From: Michael Dickens
Subject: Re: [Discuss-gnuradio] GNURadio/Module builds and std=C++11
Date: Tue, 20 Jun 2017 13:47:54 -0400

Looking through the gr-osmosdr source code, there is no c++ standard set
so CMake will default to something like c++98; not c++11 or later.

Looking through the libfreesrp code, it requires C++11 for building.
It's public API also requires C++11, so to get gr-osmosdr support for
freesrp you have to tell CMake to set the standard to C++11 when
building at least the freesrp portions of gr-osmosdr; possibly the whole
shebang since it's generally not wise mixing c++ runtime libraries.

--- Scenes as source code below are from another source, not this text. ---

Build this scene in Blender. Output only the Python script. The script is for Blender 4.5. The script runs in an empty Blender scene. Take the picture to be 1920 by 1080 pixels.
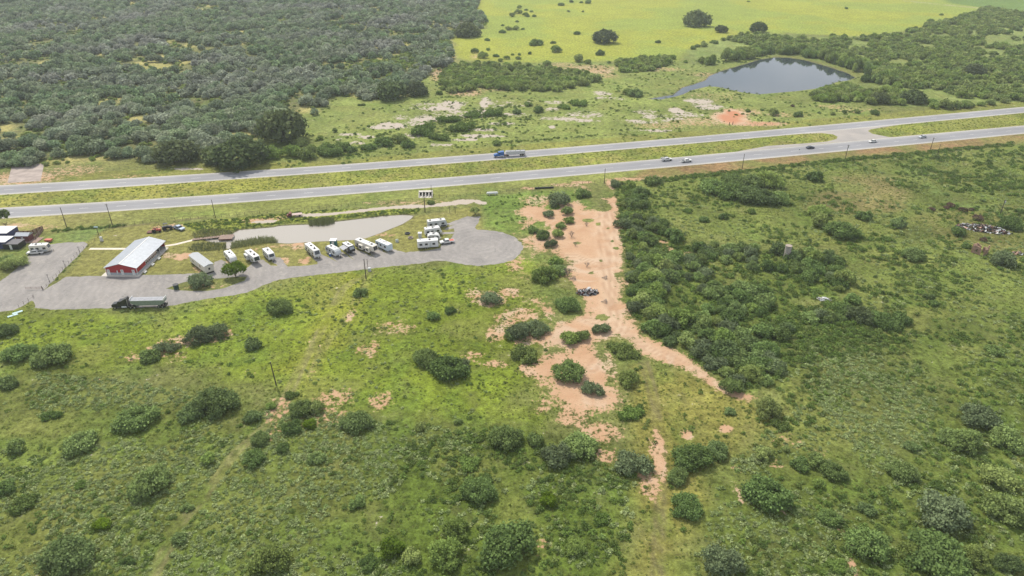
import bpy, math, random
import numpy as np
from mathutils import Vector
from mathutils.geometry import tessellate_polygon

R = math.radians
sc = bpy.context.scene
COL = sc.collection
rng = random.Random(7)
NR = np.random.RandomState(11)

# ------------------------------------------------------------------ camera
H, PITCH, FPX = 121.0, 29.0, 1310.0
cd = bpy.data.cameras.new('camera'); cam = bpy.data.objects.new('camera', cd); COL.objects.link(cam)
cam.location = (0, 0, H); cam.rotation_euler = (R(90 - PITCH), 0, 0)
cd.sensor_width = 36; cd.lens = FPX / 1920 * 36; cd.clip_start = 1; cd.clip_end = 30000
sc.camera = cam
# ------------------------------------------------------------------ light
SUN_EL, SUN_DIR = 52.0, (0.50, -0.866)          # the sun's light travels towards SUN_DIR
sun_az = math.atan2(-SUN_DIR[1], -SUN_DIR[0])   # direction to the sun, counter-clockwise from +X
w = bpy.data.worlds.new('World'); sc.world = w; w.use_nodes = True
nt = w.node_tree; bg = nt.nodes['Background']
sky = nt.nodes.new('ShaderNodeTexSky'); sky.sky_type = 'NISHITA'; sky.sun_disc = False
sky.sun_elevation = R(SUN_EL); sky.sun_rotation = math.pi / 2 - sun_az
sky.altitude = 200; sky.dust_density = 2.0; sky.air_density = 1.0
# thin broken cloud over the whole sky
tc = nt.nodes.new('ShaderNodeTexCoord'); mp = nt.nodes.new('ShaderNodeMapping'); mp.inputs['Scale'].default_value = (1, 1, 3.0)
cn = nt.nodes.new('ShaderNodeTexNoise'); cn.inputs['Scale'].default_value = 3.2; cn.inputs['Detail'].default_value = 6
cr = nt.nodes.new('ShaderNodeMapRange'); cr.inputs[1].default_value = .38; cr.inputs[2].default_value = .62; cr.inputs[3].default_value = .15; cr.inputs[4].default_value = .95
cm = nt.nodes.new('ShaderNodeMixRGB'); cm.inputs[2].default_value = (11.0, 11.3, 11.8, 1)
L = nt.links.new
L(tc.outputs['Generated'], mp.inputs[0]); L(mp.outputs[0], cn.inputs[0]); L(cn.outputs[0], cr.inputs[0])
L(cr.outputs[0], cm.inputs[0]); L(sky.outputs[0], cm.inputs[1]); L(cm.outputs[0], bg.inputs[0])
bg.inputs[1].default_value = 0.085
sd_ = bpy.data.lights.new('sun', 'SUN'); sun = bpy.data.objects.new('sun', sd_); COL.objects.link(sun)
sd_.energy = 3.3; sd_.angle = R(4.0); sd_.color = (1, .93, .80)
ce = math.cos(R(SUN_EL))
sun.rotation_euler = Vector((SUN_DIR[0] * ce, SUN_DIR[1] * ce, -math.sin(R(SUN_EL)))).to_track_quat('-Z', 'Y').to_euler()
vs = sc.view_settings
sc.display_settings.display_device = 'sRGB'
vs.view_transform = 'Standard'; vs.look = 'None'; vs.exposure = 0.5; vs.gamma = 1; vs.use_curve_mapping = False
sc.render.engine = 'CYCLES'
sc.cycles.max_bounces = 6; sc.cycles.diffuse_bounces = 2; sc.cycles.volume_bounces = 1; sc.cycles.transparent_max_bounces = 4

# ------------------------------------------------------------------ survey helper: bearing on the photograph -> point of the terrain
ST, CT = math.sin(R(PITCH)), math.cos(R(PITCH))
def G(px, py, z=0.0):
    u, v = (px - 960) / FPX, (540 - py) / FPX
    dy, dz = CT + v * ST, -ST + v * CT
    t = (z - H) / dz
    return (u * t, dy * t)
def S(px, py):                                   # photo pixels per metre at a ground point
    x, y = G(px, py)
    return FPX / (y * CT + H * ST)
def GP(pts): return [G(*p) for p in pts]

# ------------------------------------------------------------------ numpy noise / distance fields
def _h(ix, iy, s):
    n = (ix.astype(np.int64) * 374761393 + iy.astype(np.int64) * 668265263 + s * 974634777) & 0x7fffffff
    n = ((n ^ (n >> 13)) * 1274126177) & 0x7fffffff
    n = n ^ (n >> 16)
    return (n & 0xffff) / 65535.0
def vnoise(x, y, s=0):
    ix, iy = np.floor(x), np.floor(y); fx, fy = x - ix, y - iy
    fx = fx * fx * (3 - 2 * fx); fy = fy * fy * (3 - 2 * fy)
    a = _h(ix, iy, s); b = _h(ix + 1, iy, s); c = _h(ix, iy + 1, s); d = _h(ix + 1, iy + 1, s)
    return (a * (1 - fx) + b * fx) * (1 - fy) + (c * (1 - fx) + d * fx) * fy
def fbm(x, y, scale, s=0, o=4):
    t = 0; a = .5; tot = 0
    for i in range(o):
        t = t + a * vnoise(x / scale, y / scale, s + i * 17); tot += a; a *= .5; scale *= .5
    return t / tot
def sdf(X, Y, poly, margin=40):
    """signed distance in metres, negative inside"""
    P = np.array(poly, float); out = np.full(X.shape, 1e3)
    sel = (X > P[:, 0].min() - margin) & (X < P[:, 0].max() + margin) & (Y > P[:, 1].min() - margin) & (Y < P[:, 1].max() + margin)
    x, y = X[sel], Y[sel]
    if x.size == 0: return out
    d = np.full(x.shape, 1e12); ins = np.zeros(x.shape, bool)
    n = len(P)
    for i in range(n):
        ax, ay = P[i]; bx, by = P[(i + 1) % n]
        ex, ey = bx - ax, by - ay; L2 = ex * ex + ey * ey + 1e-9
        t = np.clip(((x - ax) * ex + (y - ay) * ey) / L2, 0, 1)
        d = np.minimum(d, (x - ax - t * ex) ** 2 + (y - ay - t * ey) ** 2)
        c = (ay > y) != (by > y)
        with np.errstate(divide='ignore', invalid='ignore'):
            xi = ax + (y - ay) * ex / (ey if abs(ey) > 1e-12 else 1e-12)
        ins ^= c & (x < xi)
    d = np.sqrt(d); d[ins] *= -1
    out[sel] = np.minimum(d, 1e3)
    return out
def ldist(X, Y, pts, margin=30):
    P = np.array(pts, float); out = np.full(X.shape, 1e3)
    sel = (X > P[:, 0].min() - margin) & (X < P[:, 0].max() + margin) & (Y > P[:, 1].min() - margin) & (Y < P[:, 1].max() + margin)
    x, y = X[sel], Y[sel]
    if x.size == 0: return out
    d = np.full(x.shape, 1e12)
    for i in range(len(P) - 1):
        ax, ay = P[i]; bx, by = P[i + 1]; ex, ey = bx - ax, by - ay
        t = np.clip(((x - ax) * ex + (y - ay) * ey) / (ex * ex + ey * ey + 1e-9), 0, 1)
        d = np.minimum(d, (x - ax - t * ex) ** 2 + (y - ay - t * ey) ** 2)
    out[sel] = np.sqrt(d)
    return out
def smooth(a, b, x):
    t = np.clip((x - a) / (b - a), 0, 1); return t * t * (3 - 2 * t)

# ------------------------------------------------------------------ object helpers
def mesh_from(name, V, F, attr=None):
    me = bpy.data.meshes.new(name); me.from_pydata([tuple(v) for v in V], [], [tuple(f) for f in F]); me.update(); return me
def ob(name, me, mat=None, parent=None, kind=None, label=None, cat=None, group=None):
    if isinstance(me, MB): me = me.mesh(name)
    o = bpy.data.objects.new(name, me); COL.objects.link(o)
    if mat is not None and me is not None and not me.materials: me.materials.append(mat)
    if parent is not None: o.parent = parent
    if kind: o['kind'] = kind
    if label: o['label'] = label
    if cat: o['category'] = cat
    if group: o['group'] = group
    return o
def thing(name, label, cat, loc=(0, 0), rot=0, group=None, z=0):
    o = bpy.data.objects.new(name, None); COL.objects.link(o); o.empty_display_size = .5
    o.location = (loc[0], loc[1], z); o.rotation_euler = (0, 0, rot)
    o['label'] = label; o['category'] = cat
    if group: o['group'] = group
    return o
def dup(root, loc, rot, label, group=None, scale=None):
    r = root.copy(); COL.objects.link(r); r.location = (loc[0], loc[1], 0); r.rotation_euler = (0, 0, rot); r['label'] = label
    if group: r['group'] = group
    if scale: r.scale = scale
    for ch in list(root.children):
        c = ch.copy(); COL.objects.link(c); c.parent = r
        for g in list(ch.children):
            d = g.copy(); COL.objects.link(d); d.parent = c
    return r
class MB:
    def __init__(s): s.V = []; s.F = []
    def box(s, x0, x1, y0, y1, z0, z1, top=1.0):
        b = len(s.V); cx, cy = (x0 + x1) / 2, (y0 + y1) / 2
        for z, k in ((z0, 1), (z1, top)):
            for x, y in ((x0, y0), (x1, y0), (x1, y1), (x0, y1)): s.V.append((cx + (x - cx) * k, cy + (y - cy) * k, z))
        s.F += [(b, b + 3, b + 2, b + 1), (b + 4, b + 5, b + 6, b + 7)] + [(b + i, b + (i + 1) % 4, b + 4 + (i + 1) % 4, b + 4 + i) for i in range(4)]
        return s
    def prism(s, prof, y0, y1, inset=0, zin=None):
        """profile of (x,z) extruded over y; points above zin are pulled in by inset"""
        b = len(s.V); n = len(prof)
        for y, sg in ((y0, 1), (y1, -1)):
            for x, z in prof: s.V.append((x, y + (sg * inset if (zin is not None and z > zin) else 0), z))
        s.F += [tuple(b + i for i in range(n)), tuple(b + n + i for i in reversed(range(n)))]
        s.F += [(b + i, b + n + i, b + n + (i + 1) % n, b + (i + 1) % n) for i in range(n)]
        return s
    def cyl(s, p0, p1, r0, r1=None, n=10, caps=True):
        r1 = r0 if r1 is None else r1
        a = Vector(p0); c = Vector(p1); d = (c - a).normalized()
        u = d.orthogonal().normalized(); v = d.cross(u); b = len(s.V)
        for p, r in ((a, r0), (c, r1)):
            for i in range(n):
                t = 2 * math.pi * i / n; s.V.append(tuple(p + u * math.cos(t) * r + v * math.sin(t) * r))
        s.F += [(b + i, b + (i + 1) % n, b + n + (i + 1) % n, b + n + i) for i in range(n)]
        if caps: s.F += [tuple(b + i for i in reversed(range(n))), tuple(b + n + i for i in range(n))]
        return s
    def bar(s, p0, p1, w, h=None):
        return s.cyl(p0, p1, w * .7, w * .7, 4)
    def obox(s, c, half, rz=0, rx=0, ry=0):
        from mathutils import Euler
        m = Euler((rx, ry, rz)).to_matrix(); b = len(s.V)
        for z in (-1, 1):
            for x, y in ((-1, -1), (1, -1), (1, 1), (-1, 1)): s.V.append(tuple(Vector(c) + m @ Vector((x * half[0], y * half[1], z * half[2]))))
        s.F += [(b, b + 3, b + 2, b + 1), (b + 4, b + 5, b + 6, b + 7)] + [(b + i, b + (i + 1) % 4, b + 4 + (i + 1) % 4, b + 4 + i) for i in range(4)]
        return s
    def mesh(s, name): return mesh_from(name, s.V, s.F)

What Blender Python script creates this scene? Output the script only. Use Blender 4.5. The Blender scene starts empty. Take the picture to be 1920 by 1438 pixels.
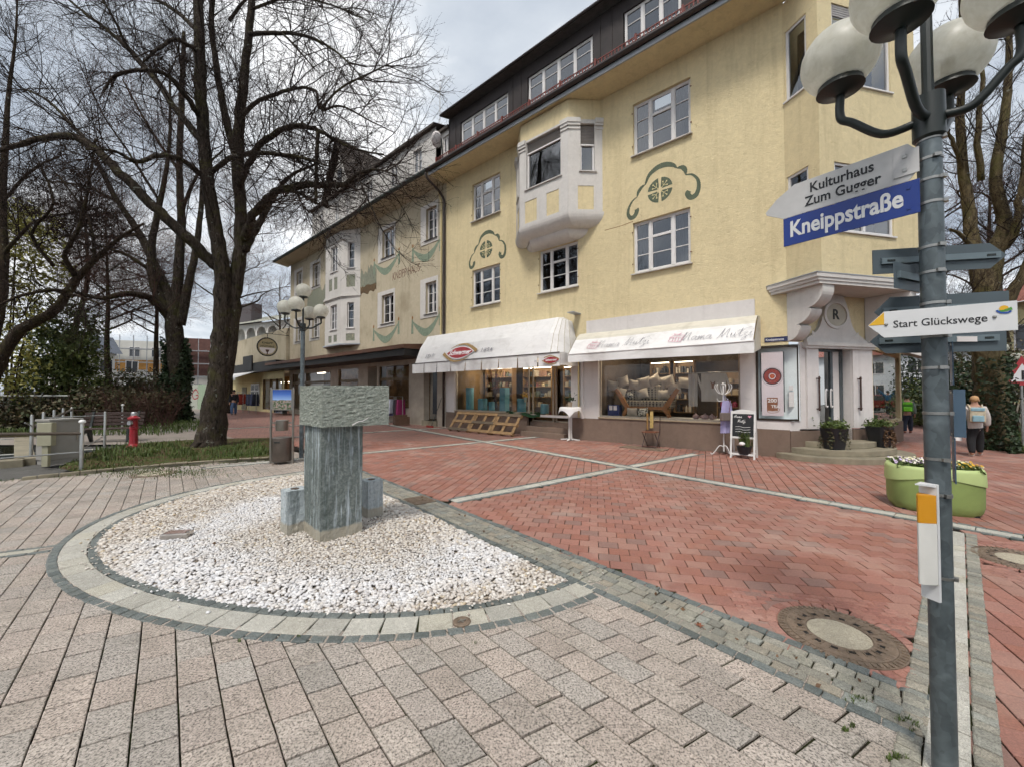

Given the above, I'd guess you're not alone or unique in this specific
build, since this is the way the code is currently written. I haven't
tried any of the above on Mac OS X / macOS, as libfreesrp doesn't play
nicely with this OS yet & will take too much work for me to get going
given my limited availability.

Hope this helps! - MLD

On Tue, Jun 20, 2017, at 12:25 PM, Ghost Op wrote:
> I've run into this on every Ubuntu 16.04 box I've installed gnuradio
> and OOT modules on and Google doesn't seem to have a nice clean answer
> (the search answer is always add a compile flag) so I figured I'd ask
> the group.
> 
> When I build modules (gr-osmosdr in particular with libfreesrp support
> I run into this) on a fresh Ubuntu 16.04.2 LTS install, I run into a
> warning like this: "warning: non-static data member initializers only
> available with -std=c++11 or -std=gnu++11".  Depending on the code it
> may produce errors on some lines preventing compilation.
> 
> I know what causes it, the compiler is defaulting to something earlier
> than the  c++11 standard (like C++99) with the Ubuntu repo gcc version
> (5.4) installed, so some of the syntax in the code is causing the
> warning.  I can modify the CMake and add this to it "set
> (CMAKE_CXX_STANDARD 11)" and it builds after that, but my guess is
> that this builds on everyone else's Ubuntu without these modifications
> or the setting would be standard in the CMake files.  What I'd really
> like to do is tell the compiler to default to -std=C++11 even if it's
> not explicitly provided as a compile flag, but again if everyone were
> running into it I think it would have been fixed another way.
> 
> If I do the same build on a standard debian build with gcc 6.3 it
> builds clean so it's definitely a default standard issue for compilers
> on Ubuntu 16.04.
> 
> Does anyone have any insight/suggestions?